→ Exercise: Each line should be copied exactly.
=== Data in this exercise ===
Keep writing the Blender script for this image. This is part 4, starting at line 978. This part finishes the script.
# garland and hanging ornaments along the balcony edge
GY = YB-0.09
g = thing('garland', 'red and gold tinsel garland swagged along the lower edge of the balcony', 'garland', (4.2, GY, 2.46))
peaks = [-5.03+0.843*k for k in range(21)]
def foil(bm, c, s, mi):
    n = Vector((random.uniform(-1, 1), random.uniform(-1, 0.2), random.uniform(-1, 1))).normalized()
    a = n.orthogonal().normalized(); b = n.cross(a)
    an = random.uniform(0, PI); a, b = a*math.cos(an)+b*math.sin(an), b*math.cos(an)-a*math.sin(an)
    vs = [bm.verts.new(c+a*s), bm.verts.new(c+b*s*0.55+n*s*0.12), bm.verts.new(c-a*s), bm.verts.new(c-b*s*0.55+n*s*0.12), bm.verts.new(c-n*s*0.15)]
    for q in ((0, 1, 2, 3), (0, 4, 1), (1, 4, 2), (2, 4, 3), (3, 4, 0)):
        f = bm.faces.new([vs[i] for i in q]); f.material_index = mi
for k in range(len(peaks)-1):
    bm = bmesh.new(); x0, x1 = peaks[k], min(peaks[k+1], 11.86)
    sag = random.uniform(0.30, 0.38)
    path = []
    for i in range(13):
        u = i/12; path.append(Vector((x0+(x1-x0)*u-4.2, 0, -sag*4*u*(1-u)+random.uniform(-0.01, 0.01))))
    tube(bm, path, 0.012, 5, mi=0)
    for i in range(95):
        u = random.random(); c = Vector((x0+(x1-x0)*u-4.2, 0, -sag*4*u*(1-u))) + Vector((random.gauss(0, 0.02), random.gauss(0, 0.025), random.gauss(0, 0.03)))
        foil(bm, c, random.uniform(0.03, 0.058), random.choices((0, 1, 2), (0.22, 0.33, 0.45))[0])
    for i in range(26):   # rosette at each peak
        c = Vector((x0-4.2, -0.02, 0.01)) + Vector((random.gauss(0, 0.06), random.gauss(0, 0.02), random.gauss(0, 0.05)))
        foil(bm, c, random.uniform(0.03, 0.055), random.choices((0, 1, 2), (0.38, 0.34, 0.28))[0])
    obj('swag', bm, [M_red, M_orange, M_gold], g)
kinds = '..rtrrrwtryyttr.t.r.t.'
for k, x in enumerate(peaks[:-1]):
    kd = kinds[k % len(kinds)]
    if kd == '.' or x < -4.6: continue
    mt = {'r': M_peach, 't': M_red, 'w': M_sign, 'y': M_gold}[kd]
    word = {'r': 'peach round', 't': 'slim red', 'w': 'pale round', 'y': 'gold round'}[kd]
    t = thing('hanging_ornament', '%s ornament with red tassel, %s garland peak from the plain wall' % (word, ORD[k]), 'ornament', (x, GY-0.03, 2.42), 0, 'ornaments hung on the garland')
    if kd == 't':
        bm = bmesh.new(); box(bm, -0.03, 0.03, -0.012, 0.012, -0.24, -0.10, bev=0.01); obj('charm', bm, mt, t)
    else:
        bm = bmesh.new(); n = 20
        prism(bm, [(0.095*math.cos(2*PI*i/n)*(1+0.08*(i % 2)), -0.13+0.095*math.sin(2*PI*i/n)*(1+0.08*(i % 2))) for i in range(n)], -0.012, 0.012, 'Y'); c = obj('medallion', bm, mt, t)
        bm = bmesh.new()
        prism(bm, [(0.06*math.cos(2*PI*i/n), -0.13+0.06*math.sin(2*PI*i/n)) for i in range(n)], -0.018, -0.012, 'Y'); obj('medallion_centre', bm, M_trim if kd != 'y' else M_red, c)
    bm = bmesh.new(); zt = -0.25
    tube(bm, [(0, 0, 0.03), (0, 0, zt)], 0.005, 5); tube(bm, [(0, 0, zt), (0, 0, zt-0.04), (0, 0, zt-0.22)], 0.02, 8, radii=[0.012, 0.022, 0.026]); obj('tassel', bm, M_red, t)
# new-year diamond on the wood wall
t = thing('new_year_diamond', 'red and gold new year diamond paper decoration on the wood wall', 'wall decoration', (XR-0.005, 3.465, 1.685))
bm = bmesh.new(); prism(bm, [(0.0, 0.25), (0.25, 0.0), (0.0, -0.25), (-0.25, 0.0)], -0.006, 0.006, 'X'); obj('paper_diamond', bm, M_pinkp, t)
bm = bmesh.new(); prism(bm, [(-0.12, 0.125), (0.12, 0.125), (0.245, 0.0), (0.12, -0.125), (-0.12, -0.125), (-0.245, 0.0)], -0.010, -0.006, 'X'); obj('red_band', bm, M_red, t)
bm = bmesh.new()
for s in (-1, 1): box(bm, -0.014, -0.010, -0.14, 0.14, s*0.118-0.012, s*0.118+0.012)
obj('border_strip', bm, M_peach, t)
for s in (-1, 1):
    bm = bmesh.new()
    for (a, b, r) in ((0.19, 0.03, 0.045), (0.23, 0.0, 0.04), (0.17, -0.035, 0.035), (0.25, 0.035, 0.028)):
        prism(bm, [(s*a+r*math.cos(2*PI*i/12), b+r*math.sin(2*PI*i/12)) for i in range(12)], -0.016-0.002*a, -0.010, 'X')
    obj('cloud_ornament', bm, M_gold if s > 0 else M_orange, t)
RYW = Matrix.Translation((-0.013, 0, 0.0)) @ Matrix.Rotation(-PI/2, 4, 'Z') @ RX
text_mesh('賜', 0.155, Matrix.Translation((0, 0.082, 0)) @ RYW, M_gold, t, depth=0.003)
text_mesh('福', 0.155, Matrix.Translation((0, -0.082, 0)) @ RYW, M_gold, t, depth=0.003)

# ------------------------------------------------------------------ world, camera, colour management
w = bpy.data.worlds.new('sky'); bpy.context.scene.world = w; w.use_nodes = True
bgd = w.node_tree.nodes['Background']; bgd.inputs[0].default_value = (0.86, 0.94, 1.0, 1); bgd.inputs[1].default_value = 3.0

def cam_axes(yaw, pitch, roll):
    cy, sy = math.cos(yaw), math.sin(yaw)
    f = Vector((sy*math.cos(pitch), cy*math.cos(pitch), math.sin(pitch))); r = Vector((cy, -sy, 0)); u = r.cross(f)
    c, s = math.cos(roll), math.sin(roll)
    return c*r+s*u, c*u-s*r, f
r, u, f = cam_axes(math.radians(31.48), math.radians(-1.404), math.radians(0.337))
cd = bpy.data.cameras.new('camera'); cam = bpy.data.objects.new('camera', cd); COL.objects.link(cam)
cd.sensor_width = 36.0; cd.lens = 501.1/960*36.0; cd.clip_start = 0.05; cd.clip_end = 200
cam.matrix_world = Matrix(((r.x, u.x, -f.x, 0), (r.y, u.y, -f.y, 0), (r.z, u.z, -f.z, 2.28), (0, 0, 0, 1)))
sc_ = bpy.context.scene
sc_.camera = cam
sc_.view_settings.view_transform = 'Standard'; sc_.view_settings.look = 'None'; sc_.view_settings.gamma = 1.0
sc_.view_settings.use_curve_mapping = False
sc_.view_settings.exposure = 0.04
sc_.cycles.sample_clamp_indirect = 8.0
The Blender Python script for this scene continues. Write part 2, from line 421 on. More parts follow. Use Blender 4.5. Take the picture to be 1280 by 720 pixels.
===
→ Exercise response:
Keep writing the Blender script for this image. This is part 4, starting at line 978. This part finishes the script.
# garland and hanging ornaments along the balcony edge
GY = YB-0.09
g = thing('garland', 'red and gold tinsel garland swagged along the lower edge of the balcony', 'garland', (4.2, GY, 2.46))
peaks = [-5.03+0.843*k for k in range(21)]
def foil(bm, c, s, mi):
    n = Vector((random.uniform(-1, 1), random.uniform(-1, 0.2), random.uniform(-1, 1))).normalized()
    a = n.orthogonal().normalized(); b = n.cross(a)
    an = random.uniform(0, PI); a, b = a*math.cos(an)+b*math.sin(an), b*math.cos(an)-a*math.sin(an)
    vs = [bm.verts.new(c+a*s), bm.verts.new(c+b*s*0.55+n*s*0.12), bm.verts.new(c-a*s), bm.verts.new(c-b*s*0.55+n*s*0.12), bm.verts.new(c-n*s*0.15)]
    for q in ((0, 1, 2, 3), (0, 4, 1), (1, 4, 2), (2, 4, 3), (3, 4, 0)):
        f = bm.faces.new([vs[i] for i in q]); f.material_index = mi
for k in range(len(peaks)-1):
    bm = bmesh.new(); x0, x1 = peaks[k], min(peaks[k+1], 11.86)
    sag = random.uniform(0.30, 0.38)
    path = []
    for i in range(13):
        u = i/12; path.append(Vector((x0+(x1-x0)*u-4.2, 0, -sag*4*u*(1-u)+random.uniform(-0.01, 0.01))))
    tube(bm, path, 0.012, 5, mi=0)
    for i in range(95):
        u = random.random(); c = Vector((x0+(x1-x0)*u-4.2, 0, -sag*4*u*(1-u))) + Vector((random.gauss(0, 0.02), random.gauss(0, 0.025), random.gauss(0, 0.03)))
        foil(bm, c, random.uniform(0.03, 0.058), random.choices((0, 1, 2), (0.22, 0.33, 0.45))[0])
    for i in range(26):   # rosette at each peak
        c = Vector((x0-4.2, -0.02, 0.01)) + Vector((random.gauss(0, 0.06), random.gauss(0, 0.02), random.gauss(0, 0.05)))
        foil(bm, c, random.uniform(0.03, 0.055), random.choices((0, 1, 2), (0.38, 0.34, 0.28))[0])
    obj('swag', bm, [M_red, M_orange, M_gold], g)
kinds = '..rtrrrwtryyttr.t.r.t.'
for k, x in enumerate(peaks[:-1]):
    kd = kinds[k % len(kinds)]
    if kd == '.' or x < -4.6: continue
    mt = {'r': M_peach, 't': M_red, 'w': M_sign, 'y': M_gold}[kd]
    word = {'r': 'peach round', 't': 'slim red', 'w': 'pale round', 'y': 'gold round'}[kd]
    t = thing('hanging_ornament', '%s ornament with red tassel, %s garland peak from the plain wall' % (word, ORD[k]), 'ornament', (x, GY-0.03, 2.42), 0, 'ornaments hung on the garland')
    if kd == 't':
        bm = bmesh.new(); box(bm, -0.03, 0.03, -0.012, 0.012, -0.24, -0.10, bev=0.01); obj('charm', bm, mt, t)
    else:
        bm = bmesh.new(); n = 20
        prism(bm, [(0.095*math.cos(2*PI*i/n)*(1+0.08*(i % 2)), -0.13+0.095*math.sin(2*PI*i/n)*(1+0.08*(i % 2))) for i in range(n)], -0.012, 0.012, 'Y'); c = obj('medallion', bm, mt, t)
        bm = bmesh.new()
        prism(bm, [(0.06*math.cos(2*PI*i/n), -0.13+0.06*math.sin(2*PI*i/n)) for i in range(n)], -0.018, -0.012, 'Y'); obj('medallion_centre', bm, M_trim if kd != 'y' else M_red, c)
    bm = bmesh.new(); zt = -0.25
    tube(bm, [(0, 0, 0.03), (0, 0, zt)], 0.005, 5); tube(bm, [(0, 0, zt), (0, 0, zt-0.04), (0, 0, zt-0.22)], 0.02, 8, radii=[0.012, 0.022, 0.026]); obj('tassel', bm, M_red, t)
# new-year diamond on the wood wall
t = thing('new_year_diamond', 'red and gold new year diamond paper decoration on the wood wall', 'wall decoration', (XR-0.005, 3.465, 1.685))
bm = bmesh.new(); prism(bm, [(0.0, 0.25), (0.25, 0.0), (0.0, -0.25), (-0.25, 0.0)], -0.006, 0.006, 'X'); obj('paper_diamond', bm, M_pinkp, t)
bm = bmesh.new(); prism(bm, [(-0.12, 0.125), (0.12, 0.125), (0.245, 0.0), (0.12, -0.125), (-0.12, -0.125), (-0.245, 0.0)], -0.010, -0.006, 'X'); obj('red_band', bm, M_red, t)
bm = bmesh.new()
for s in (-1, 1): box(bm, -0.014, -0.010, -0.14, 0.14, s*0.118-0.012, s*0.118+0.012)
obj('border_strip', bm, M_peach, t)
for s in (-1, 1):
    bm = bmesh.new()
    for (a, b, r) in ((0.19, 0.03, 0.045), (0.23, 0.0, 0.04), (0.17, -0.035, 0.035), (0.25, 0.035, 0.028)):
        prism(bm, [(s*a+r*math.cos(2*PI*i/12), b+r*math.sin(2*PI*i/12)) for i in range(12)], -0.016-0.002*a, -0.010, 'X')
    obj('cloud_ornament', bm, M_gold if s > 0 else M_orange, t)
RYW = Matrix.Translation((-0.013, 0, 0.0)) @ Matrix.Rotation(-PI/2, 4, 'Z') @ RX
text_mesh('賜', 0.155, Matrix.Translation((0, 0.082, 0)) @ RYW, M_gold, t, depth=0.003)
text_mesh('福', 0.155, Matrix.Translation((0, -0.082, 0)) @ RYW, M_gold, t, depth=0.003)

# ------------------------------------------------------------------ world, camera, colour management
w = bpy.data.worlds.new('sky'); bpy.context.scene.world = w; w.use_nodes = True
bgd = w.node_tree.nodes['Background']; bgd.inputs[0].default_value = (0.86, 0.94, 1.0, 1); bgd.inputs[1].default_value = 3.0

def cam_axes(yaw, pitch, roll):
    cy, sy = math.cos(yaw), math.sin(yaw)
    f = Vector((sy*math.cos(pitch), cy*math.cos(pitch), math.sin(pitch))); r = Vector((cy, -sy, 0)); u = r.cross(f)
    c, s = math.cos(roll), math.sin(roll)
    return c*r+s*u, c*u-s*r, f
r, u, f = cam_axes(math.radians(31.48), math.radians(-1.404), math.radians(0.337))
cd = bpy.data.cameras.new('camera'); cam = bpy.data.objects.new('camera', cd); COL.objects.link(cam)
cd.sensor_width = 36.0; cd.lens = 501.1/960*36.0; cd.clip_start = 0.05; cd.clip_end = 200
cam.matrix_world = Matrix(((r.x, u.x, -f.x, 0), (r.y, u.y, -f.y, 0), (r.z, u.z, -f.z, 2.28), (0, 0, 0, 1)))
sc_ = bpy.context.scene
sc_.camera = cam
sc_.view_settings.view_transform = 'Standard'; sc_.view_settings.look = 'None'; sc_.view_settings.gamma = 1.0
sc_.view_settings.use_curve_mapping = False
sc_.view_settings.exposure = 0.04
sc_.cycles.sample_clamp_indirect = 8.0
The Blender Python script for this scene continues. Write part 2, from line 421 on. More parts follow. Use Blender 4.5. Take the picture to be 1280 by 720 pixels.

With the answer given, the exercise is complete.